After reviewing the proposed stopover ports for the 2014-2015 edition of the Volvo Ocean Race, the organisers decided that an increase in maximum draft from 4.5m to 4.7m would be acceptable. This extra 200mm of draft allowed us to increase righting moment without increasing keel weight, giving the boat a noticeable performance improvement without incurring any significant extra cost.

Innovative features of Volvo Ocean 65

volvooceanrace_innovations

  1. Keel: The maximum draft has been increased from 4.5m to 4.7m. This allows an increase in the righting moment while decreasing the keel weight, giving the boat a noticeable performance improvement.
  2. Keel Pin: The new boat has an inclined keel pin axis that will be positive for performance: creating a large vertical force on the keel fin, creating lift and reducing the displacement and the amount of drag.
  3. Structure: There are eight bulkheads inside the Volvo Ocean 65 – compared to a typical number of four on a Volvo Open 70. The increase means a stronger and more solid structure.
  4. Reverse bow: The reverse bow is mainly a cosmetic feature, in the most photographed area of the boat, but it will also help keep water off the bow.
  5. Water ballasts: In the Volvo Open 70 there was only one water ballast in the stern.
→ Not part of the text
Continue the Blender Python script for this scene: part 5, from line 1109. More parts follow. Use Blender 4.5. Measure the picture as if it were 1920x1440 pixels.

The Volvo Ocean 65 has two aft water ballasts and one forward water ballast.
  6. Onboard media packaging: There are five fixed camera positions and two uplink points, which will combine to give coverage from all angles. The camera and mic point in the companionway hatch will get right in the faces of the sailors. Cameras can be remote controlled and directed, while new microphone locations and systems will enhance voice  recording. Key to the project is that the cameras and microphones now have  much better protection from wind and water, enabling interviews in the cockpit.